* [PROMPT]: Return the listing below word for word.

* [DATA EXCERPT]:

▼

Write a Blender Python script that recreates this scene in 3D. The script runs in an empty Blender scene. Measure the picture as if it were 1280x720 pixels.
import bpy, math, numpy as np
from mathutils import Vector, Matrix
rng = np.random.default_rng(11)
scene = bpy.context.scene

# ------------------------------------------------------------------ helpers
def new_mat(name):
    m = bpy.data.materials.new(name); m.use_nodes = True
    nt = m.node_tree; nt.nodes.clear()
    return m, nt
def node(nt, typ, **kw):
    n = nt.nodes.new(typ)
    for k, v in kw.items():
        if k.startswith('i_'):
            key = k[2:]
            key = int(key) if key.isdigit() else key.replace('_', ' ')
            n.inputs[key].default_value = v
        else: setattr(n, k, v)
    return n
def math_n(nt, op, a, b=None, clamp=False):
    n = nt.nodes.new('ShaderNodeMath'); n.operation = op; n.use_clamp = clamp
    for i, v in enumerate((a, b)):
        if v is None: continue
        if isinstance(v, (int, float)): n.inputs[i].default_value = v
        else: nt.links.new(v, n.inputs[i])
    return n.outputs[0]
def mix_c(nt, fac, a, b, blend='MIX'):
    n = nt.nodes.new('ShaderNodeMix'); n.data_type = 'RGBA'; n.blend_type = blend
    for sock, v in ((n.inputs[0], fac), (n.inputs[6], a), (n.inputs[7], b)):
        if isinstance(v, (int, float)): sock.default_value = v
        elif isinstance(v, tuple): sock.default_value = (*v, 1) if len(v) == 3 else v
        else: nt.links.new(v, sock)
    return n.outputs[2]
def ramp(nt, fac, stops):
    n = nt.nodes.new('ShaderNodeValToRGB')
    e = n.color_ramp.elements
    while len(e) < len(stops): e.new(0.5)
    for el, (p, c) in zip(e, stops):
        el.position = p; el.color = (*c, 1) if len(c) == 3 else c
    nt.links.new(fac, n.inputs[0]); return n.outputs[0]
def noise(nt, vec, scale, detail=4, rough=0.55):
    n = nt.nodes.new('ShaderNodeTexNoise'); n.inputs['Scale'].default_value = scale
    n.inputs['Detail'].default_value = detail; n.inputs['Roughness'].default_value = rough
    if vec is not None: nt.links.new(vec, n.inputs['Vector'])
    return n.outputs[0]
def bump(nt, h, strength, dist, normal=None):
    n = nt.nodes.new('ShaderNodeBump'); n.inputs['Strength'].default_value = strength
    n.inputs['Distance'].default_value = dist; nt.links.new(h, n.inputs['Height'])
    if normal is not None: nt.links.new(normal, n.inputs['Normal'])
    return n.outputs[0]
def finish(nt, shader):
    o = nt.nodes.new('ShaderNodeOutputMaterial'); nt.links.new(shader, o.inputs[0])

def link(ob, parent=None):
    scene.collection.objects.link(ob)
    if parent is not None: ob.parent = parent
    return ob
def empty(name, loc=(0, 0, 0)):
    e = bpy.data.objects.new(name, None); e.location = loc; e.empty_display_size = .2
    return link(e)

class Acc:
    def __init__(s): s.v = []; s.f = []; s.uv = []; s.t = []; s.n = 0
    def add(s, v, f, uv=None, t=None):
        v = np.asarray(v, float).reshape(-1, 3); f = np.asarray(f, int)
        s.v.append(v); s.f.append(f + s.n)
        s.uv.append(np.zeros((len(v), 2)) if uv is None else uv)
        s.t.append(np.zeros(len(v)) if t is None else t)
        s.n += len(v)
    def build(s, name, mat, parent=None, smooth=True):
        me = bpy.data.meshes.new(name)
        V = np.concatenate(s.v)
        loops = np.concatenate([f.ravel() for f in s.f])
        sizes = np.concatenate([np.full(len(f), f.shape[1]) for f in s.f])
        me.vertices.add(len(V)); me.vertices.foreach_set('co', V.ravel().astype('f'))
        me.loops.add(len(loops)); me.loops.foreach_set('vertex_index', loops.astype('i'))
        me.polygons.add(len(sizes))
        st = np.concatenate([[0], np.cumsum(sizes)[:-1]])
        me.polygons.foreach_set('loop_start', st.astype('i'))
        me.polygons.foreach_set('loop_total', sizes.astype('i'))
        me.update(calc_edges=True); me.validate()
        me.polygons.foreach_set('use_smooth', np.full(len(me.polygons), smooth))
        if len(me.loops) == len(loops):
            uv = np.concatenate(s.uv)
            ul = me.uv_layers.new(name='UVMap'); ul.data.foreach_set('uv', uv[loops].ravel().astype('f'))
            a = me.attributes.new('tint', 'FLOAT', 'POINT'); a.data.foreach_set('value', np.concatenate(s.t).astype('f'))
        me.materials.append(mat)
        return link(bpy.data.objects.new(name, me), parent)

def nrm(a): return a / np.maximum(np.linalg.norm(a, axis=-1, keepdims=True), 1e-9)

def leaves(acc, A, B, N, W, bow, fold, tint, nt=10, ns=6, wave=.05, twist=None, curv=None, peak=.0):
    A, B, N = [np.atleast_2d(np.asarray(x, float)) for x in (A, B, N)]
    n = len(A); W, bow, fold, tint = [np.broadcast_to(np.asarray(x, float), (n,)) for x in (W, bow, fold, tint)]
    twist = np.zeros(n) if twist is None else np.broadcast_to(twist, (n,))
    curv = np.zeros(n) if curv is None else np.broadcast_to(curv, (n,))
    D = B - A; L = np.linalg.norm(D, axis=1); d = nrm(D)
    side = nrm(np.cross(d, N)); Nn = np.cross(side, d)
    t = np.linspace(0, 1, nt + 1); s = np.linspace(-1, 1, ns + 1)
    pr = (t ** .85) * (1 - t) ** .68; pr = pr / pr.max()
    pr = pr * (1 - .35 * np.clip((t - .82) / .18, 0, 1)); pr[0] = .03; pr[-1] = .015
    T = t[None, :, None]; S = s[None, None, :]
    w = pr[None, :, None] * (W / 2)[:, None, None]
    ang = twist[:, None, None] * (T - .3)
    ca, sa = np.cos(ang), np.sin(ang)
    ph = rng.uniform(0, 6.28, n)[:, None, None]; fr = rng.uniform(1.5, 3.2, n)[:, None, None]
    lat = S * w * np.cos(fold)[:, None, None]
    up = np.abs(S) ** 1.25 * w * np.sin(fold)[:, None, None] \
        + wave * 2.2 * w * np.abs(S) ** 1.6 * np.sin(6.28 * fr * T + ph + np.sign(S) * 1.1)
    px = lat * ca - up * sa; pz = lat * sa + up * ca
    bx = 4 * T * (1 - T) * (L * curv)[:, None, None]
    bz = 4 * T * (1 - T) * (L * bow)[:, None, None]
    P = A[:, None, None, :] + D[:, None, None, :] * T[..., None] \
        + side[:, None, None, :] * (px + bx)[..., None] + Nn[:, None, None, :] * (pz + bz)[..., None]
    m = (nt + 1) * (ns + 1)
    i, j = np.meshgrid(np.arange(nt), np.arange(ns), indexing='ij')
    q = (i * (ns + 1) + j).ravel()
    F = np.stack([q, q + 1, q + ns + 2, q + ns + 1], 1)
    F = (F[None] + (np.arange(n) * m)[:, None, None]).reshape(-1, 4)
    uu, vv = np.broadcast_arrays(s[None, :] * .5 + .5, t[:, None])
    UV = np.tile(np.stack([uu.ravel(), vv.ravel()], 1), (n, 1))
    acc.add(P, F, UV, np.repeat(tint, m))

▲

* [COMPLETED EXERCISE]:
Write a Blender Python script that recreates this scene in 3D. The script runs in an empty Blender scene. Measure the picture as if it were 1280x720 pixels.
import bpy, math, numpy as np
from mathutils import Vector, Matrix
rng = np.random.default_rng(11)
scene = bpy.context.scene

# ------------------------------------------------------------------ helpers
def new_mat(name):
    m = bpy.data.materials.new(name); m.use_nodes = True
    nt = m.node_tree; nt.nodes.clear()
    return m, nt
def node(nt, typ, **kw):
    n = nt.nodes.new(typ)
    for k, v in kw.items():
        if k.startswith('i_'):
            key = k[2:]
            key = int(key) if key.isdigit() else key.replace('_', ' ')
            n.inputs[key].default_value = v
        else: setattr(n, k, v)
    return n
def math_n(nt, op, a, b=None, clamp=False):
    n = nt.nodes.new('ShaderNodeMath'); n.operation = op; n.use_clamp = clamp
    for i, v in enumerate((a, b)):
        if v is None: continue
        if isinstance(v, (int, float)): n.inputs[i].default_value = v
        else: nt.links.new(v, n.inputs[i])
    return n.outputs[0]
def mix_c(nt, fac, a, b, blend='MIX'):
    n = nt.nodes.new('ShaderNodeMix'); n.data_type = 'RGBA'; n.blend_type = blend
    for sock, v in ((n.inputs[0], fac), (n.inputs[6], a), (n.inputs[7], b)):
        if isinstance(v, (int, float)): sock.default_value = v
        elif isinstance(v, tuple): sock.default_value = (*v, 1) if len(v) == 3 else v
        else: nt.links.new(v, sock)
    return n.outputs[2]
def ramp(nt, fac, stops):
    n = nt.nodes.new('ShaderNodeValToRGB')
    e = n.color_ramp.elements
    while len(e) < len(stops): e.new(0.5)
    for el, (p, c) in zip(e, stops):
        el.position = p; el.color = (*c, 1) if len(c) == 3 else c
    nt.links.new(fac, n.inputs[0]); return n.outputs[0]
def noise(nt, vec, scale, detail=4, rough=0.55):
    n = nt.nodes.new('ShaderNodeTexNoise'); n.inputs['Scale'].default_value = scale
    n.inputs['Detail'].default_value = detail; n.inputs['Roughness'].default_value = rough
    if vec is not None: nt.links.new(vec, n.inputs['Vector'])
    return n.outputs[0]
def bump(nt, h, strength, dist, normal=None):
    n = nt.nodes.new('ShaderNodeBump'); n.inputs['Strength'].default_value = strength
    n.inputs['Distance'].default_value = dist; nt.links.new(h, n.inputs['Height'])
    if normal is not None: nt.links.new(normal, n.inputs['Normal'])
    return n.outputs[0]
def finish(nt, shader):
    o = nt.nodes.new('ShaderNodeOutputMaterial'); nt.links.new(shader, o.inputs[0])

def link(ob, parent=None):
    scene.collection.objects.link(ob)
    if parent is not None: ob.parent = parent
    return ob
def empty(name, loc=(0, 0, 0)):
    e = bpy.data.objects.new(name, None); e.location = loc; e.empty_display_size = .2
    return link(e)

class Acc:
    def __init__(s): s.v = []; s.f = []; s.uv = []; s.t = []; s.n = 0
    def add(s, v, f, uv=None, t=None):
        v = np.asarray(v, float).reshape(-1, 3); f = np.asarray(f, int)
        s.v.append(v); s.f.append(f + s.n)
        s.uv.append(np.zeros((len(v), 2)) if uv is None else uv)
        s.t.append(np.zeros(len(v)) if t is None else t)
        s.n += len(v)
    def build(s, name, mat, parent=None, smooth=True):
        me = bpy.data.meshes.new(name)
        V = np.concatenate(s.v)
        loops = np.concatenate([f.ravel() for f in s.f])
        sizes = np.concatenate([np.full(len(f), f.shape[1]) for f in s.f])
        me.vertices.add(len(V)); me.vertices.foreach_set('co', V.ravel().astype('f'))
        me.loops.add(len(loops)); me.loops.foreach_set('vertex_index', loops.astype('i'))
        me.polygons.add(len(sizes))
        st = np.concatenate([[0], np.cumsum(sizes)[:-1]])
        me.polygons.foreach_set('loop_start', st.astype('i'))
        me.polygons.foreach_set('loop_total', sizes.astype('i'))
        me.update(calc_edges=True); me.validate()
        me.polygons.foreach_set('use_smooth', np.full(len(me.polygons), smooth))
        if len(me.loops) == len(loops):
            uv = np.concatenate(s.uv)
            ul = me.uv_layers.new(name='UVMap'); ul.data.foreach_set('uv', uv[loops].ravel().astype('f'))
            a = me.attributes.new('tint', 'FLOAT', 'POINT'); a.data.foreach_set('value', np.concatenate(s.t).astype('f'))
        me.materials.append(mat)
        return link(bpy.data.objects.new(name, me), parent)

def nrm(a): return a / np.maximum(np.linalg.norm(a, axis=-1, keepdims=True), 1e-9)

def leaves(acc, A, B, N, W, bow, fold, tint, nt=10, ns=6, wave=.05, twist=None, curv=None, peak=.0):
    A, B, N = [np.atleast_2d(np.asarray(x, float)) for x in (A, B, N)]
    n = len(A); W, bow, fold, tint = [np.broadcast_to(np.asarray(x, float), (n,)) for x in (W, bow, fold, tint)]
    twist = np.zeros(n) if twist is None else np.broadcast_to(twist, (n,))
    curv = np.zeros(n) if curv is None else np.broadcast_to(curv, (n,))
    D = B - A; L = np.linalg.norm(D, axis=1); d = nrm(D)
    side = nrm(np.cross(d, N)); Nn = np.cross(side, d)
    t = np.linspace(0, 1, nt + 1); s = np.linspace(-1, 1, ns + 1)
    pr = (t ** .85) * (1 - t) ** .68; pr = pr / pr.max()
    pr = pr * (1 - .35 * np.clip((t - .82) / .18, 0, 1)); pr[0] = .03; pr[-1] = .015
    T = t[None, :, None]; S = s[None, None, :]
    w = pr[None, :, None] * (W / 2)[:, None, None]
    ang = twist[:, None, None] * (T - .3)
    ca, sa = np.cos(ang), np.sin(ang)
    ph = rng.uniform(0, 6.28, n)[:, None, None]; fr = rng.uniform(1.5, 3.2, n)[:, None, None]
    lat = S * w * np.cos(fold)[:, None, None]
    up = np.abs(S) ** 1.25 * w * np.sin(fold)[:, None, None] \
        + wave * 2.2 * w * np.abs(S) ** 1.6 * np.sin(6.28 * fr * T + ph + np.sign(S) * 1.1)
    px = lat * ca - up * sa; pz = lat * sa + up * ca
    bx = 4 * T * (1 - T) * (L * curv)[:, None, None]
    bz = 4 * T * (1 - T) * (L * bow)[:, None, None]
    P = A[:, None, None, :] + D[:, None, None, :] * T[..., None] \
        + side[:, None, None, :] * (px + bx)[..., None] + Nn[:, None, None, :] * (pz + bz)[..., None]
    m = (nt + 1) * (ns + 1)
    i, j = np.meshgrid(np.arange(nt), np.arange(ns), indexing='ij')
    q = (i * (ns + 1) + j).ravel()
    F = np.stack([q, q + 1, q + ns + 2, q + ns + 1], 1)
    F = (F[None] + (np.arange(n) * m)[:, None, None]).reshape(-1, 4)
    uu, vv = np.broadcast_arrays(s[None, :] * .5 + .5, t[:, None])
    UV = np.tile(np.stack([uu.ravel(), vv.ravel()], 1), (n, 1))
    acc.add(P, F, UV, np.repeat(tint, m))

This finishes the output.